- THE PROBLEM
Only the lines from the start of the data through the line with "return Vector(((px - CX)" belong in the copy. Restate them word for word, minus the pictures.

-- Begin --

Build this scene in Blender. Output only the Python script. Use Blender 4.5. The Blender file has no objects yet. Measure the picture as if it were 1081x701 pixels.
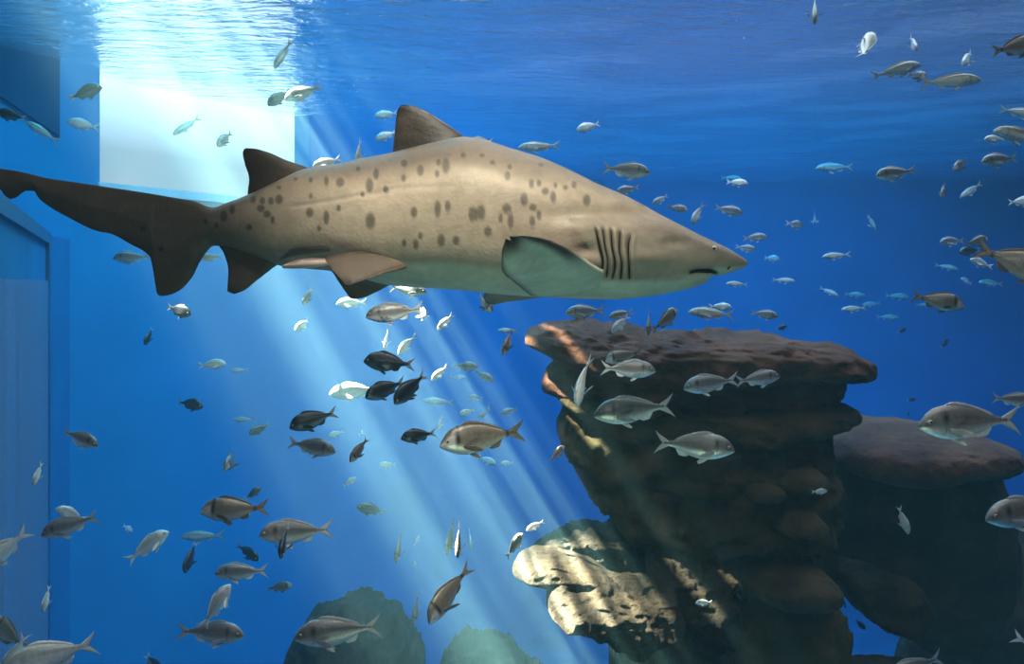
import bpy, bmesh, math, random
import numpy as np
from mathutils import Vector, Matrix, noise as mnoise
random.seed(7)
SC = bpy.context.scene
COL = SC.collection
R = math.radians
# ------------------------------------------------------------------ camera frame of reference
F = 936.0            # focal length in pixels of the 1081 x 701 frame
CX, HY = 540.5, 300.0
def P(px, py, d):
    """the place that stands at distance d (metres, straight ahead) and shows at (px, py)"""
    return Vector(((px - CX) / F * d, d, (HY - py) / F * d))

# ------------------------------------------------------------------ helpers
def interp(xq, pts):
    """monotone cubic through (x, y) points"""
    pts = sorted(pts)
    x = np.array([p[0] for p in pts], float); y = np.array([p[1] for p in pts], float)
    h = np.diff(x); dl = np.diff(y) / h
    m = np.zeros_like(y)
    if len(x) > 2:
        for i in range(1, len(x) - 1):
            if dl[i-1] * dl[i] > 0:
                w1 = 2*h[i] + h[i-1]; w2 = h[i] + 2*h[i-1]
                m[i] = (w1 + w2) / (w1/dl[i-1] + w2/dl[i])
    m[0] = dl[0]; m[-1] = dl[-1]
    xq = np.clip(np.asarray(xq, float), x[0], x[-1])
    i = np.clip(np.searchsorted(x, xq, side='right') - 1, 0, len(x) - 2)
    t = (xq - x[i]) / h[i]
    return ((1+2*t)*(1-t)**2*y[i] + t*(1-t)**2*h[i]*m[i] + t*t*(3-2*t)*y[i+1] + t*t*(t-1)*h[i]*m[i+1])

def mesh_obj(name, verts, faces, mats, parent=None, smooth=True, midx=None, colors=None, fix=True):
    me = bpy.data.meshes.new(name)
    me.from_pydata([tuple(v) for v in verts], [], [tuple(f) for f in faces])
    if not isinstance(mats, (list, tuple)): mats = [mats]
    for m in mats: me.materials.append(m)
    if midx is not None: me.polygons.foreach_set('material_index', list(midx))
    if colors is not None:
        at = me.color_attributes.new('pigment', 'FLOAT_COLOR', 'POINT')
        c = np.ones((len(verts), 4), np.float32); c[:, :3] = np.asarray(colors, np.float32)
        at.data.foreach_set('color', c.ravel())
    if fix:
        bm = bmesh.new(); bm.from_mesh(me)
        bmesh.ops.recalc_face_normals(bm, faces=bm.faces[:])
        bm.to_mesh(me); bm.free()
    if smooth: me.polygons.foreach_set('use_smooth', [True] * len(me.polygons))
    me.update()
    o = bpy.data.objects.new(name, me); COL.objects.link(o)
    if parent is not None: o.parent = parent
    return o

def grid_faces(n, m, closed):
    """faces of an n x m grid of vertices, the m direction closed or open"""
    f = []
    for i in range(n - 1):
        for j in range(m if closed else m - 1):
            k = (j + 1) % m
            f.append((i*m + j, i*m + k, (i+1)*m + k, (i+1)*m + j))
    return f

def loft(X, top, bot, hw, m=48, e=2.0, yc=None, split=0.5):
    """closed lofted body along x; returns verts (n*m + 2 caps), faces"""
    n = len(X); th = np.linspace(0, 2*np.pi, m, endpoint=False)
    e = np.broadcast_to(np.asarray(e, float), (n,))
    yc = np.zeros(n) if yc is None else np.asarray(yc)
    V = np.zeros((n, m, 3))
    s, c = np.sin(th), np.cos(th)
    for i in range(n):
        zc = bot[i] + (top[i] - bot[i]) * split
        sp = np.sign(s) * np.abs(s) ** (2/e[i]); cp = np.sign(c) * np.abs(c) ** (2/e[i])
        V[i, :, 0] = X[i]
        V[i, :, 1] = yc[i] + hw[i] * cp
        V[i, :, 2] = zc + np.where(s > 0, (top[i]-zc), (zc-bot[i])) * sp
    v = V.reshape(-1, 3)
    v = np.vstack([v, V[0].mean(0), V[-1].mean(0)])
    f = grid_faces(n, m, True)
    a, b = n*m, n*m + 1
    for j in range(m):
        f.append((a, (j+1) % m, j)); f.append((b, (n-1)*m + j, (n-1)*m + (j+1) % m))
    return v, f

def resample(pts, n):
    """n points evenly spaced along a smooth curve through pts (3D)"""
    p = np.array([tuple(q) for q in pts], float)
    s = np.r_[0, np.cumsum(np.linalg.norm(np.diff(p, axis=0), axis=1))]
    q = np.linspace(0, s[-1], n)
    return np.stack([interp(q, list(zip(s, p[:, k]))) for k in range(3)], 1)

def fin_geo(lead, trail, n=24, m=14, thick=0.02, flare=0.0, tipk=0.25, normal=None, blunt=0.5, ripple=0.0):
    """a fin as a solid foil between its leading and its trailing edge, root first"""
    L = resample(lead, n); T = resample(trail, n)
    c = np.linspace(0, 1, m)
    foil = (c ** blunt) * (1 - c) ** 0.9; foil = foil / foil.max()
    top = np.zeros((n, m, 3)); bt = np.zeros((n, m, 3))
    for i in range(n):
        t = i / (n - 1)
        pts = L[i][None] * (1 - c)[:, None] + T[i][None] * c[:, None]
        ii = min(max(i, 1), n - 2)
        span = (L[ii+1] + T[ii+1] - L[ii-1] - T[ii-1]); ch = T[ii] - L[ii]
        nn = np.cross(span, ch); ln = np.linalg.norm(nn)
        nn = nn / ln if ln > 1e-9 else np.array([0, 1, 0])
        if normal is not None:
            nn = np.array(normal, float); nn /= np.linalg.norm(nn)
        h = thick * ((1 - t) ** 0.8 * (1 - tipk) + tipk * (1 - t ** 6)) * (1 + flare * math.exp(-t / 0.07))
        if ripple:
            pts = pts + nn[None] * (ripple * t * np.sin(c * 9 + t * 3))[:, None]
        off = nn[None] * (foil * h * 0.5)[:, None]
        top[i] = pts + off; bt[i] = pts - off
    v = np.vstack([top.reshape(-1, 3), bt.reshape(-1, 3)]); k = n * m
    f = []
    for i in range(n - 1):
        for j in range(m - 1):
            f.append((i*m+j, i*m+j+1, (i+1)*m+j+1, (i+1)*m+j))
            f.append((k+i*m+j, k+(i+1)*m+j, k+(i+1)*m+j+1, k+i*m+j+1))
        for j in (0, m - 1):
            f.append((i*m+j, (i+1)*m+j, k+(i+1)*m+j, k+i*m+j))
    for i in (0, n - 1):
        for j in range(m - 1):
            f.append((i*m+j, k+i*m+j, k+i*m+j+1, i*m+j+1))
    st = np.repeat(np.linspace(0, 1, n), m); cc = np.tile(c, n)
    return v, f, np.r_[st, st], np.r_[cc, cc]

def ball_geo(center, r, n=10, m=16):
    v, f = [], []
    for i in range(1, n):
        a = math.pi * i / n
        for j in range(m):
            b = 2*math.pi*j/m
            v.append((center[0] + r*math.sin(a)*math.cos(b), center[1] + r*math.sin(a)*math.sin(b), center[2] + r*math.cos(a)))
    f = grid_faces(n-1, m, True)
    a = len(v); v.append((center[0], center[1], center[2]+r)); v.append((center[0], center[1], center[2]-r))
    for j in range(m):
        f.append((a, j, (j+1) % m)); f.append((a+1, (n-2)*m+(j+1) % m, (n-2)*m+j))
    return v, f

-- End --

- THE ANSWER
Build this scene in Blender. Output only the Python script. Use Blender 4.5. The Blender file has no objects yet. Measure the picture as if it were 1081x701 pixels.
import bpy, bmesh, math, random
import numpy as np
from mathutils import Vector, Matrix, noise as mnoise
random.seed(7)
SC = bpy.context.scene
COL = SC.collection
R = math.radians
# ------------------------------------------------------------------ camera frame of reference
F = 936.0            # focal length in pixels of the 1081 x 701 frame
CX, HY = 540.5, 300.0
def P(px, py, d):
    """the place that stands at distance d (metres, straight ahead) and shows at (px, py)"""
    return Vector(((px - CX) / F * d, d, (HY - py) / F * d))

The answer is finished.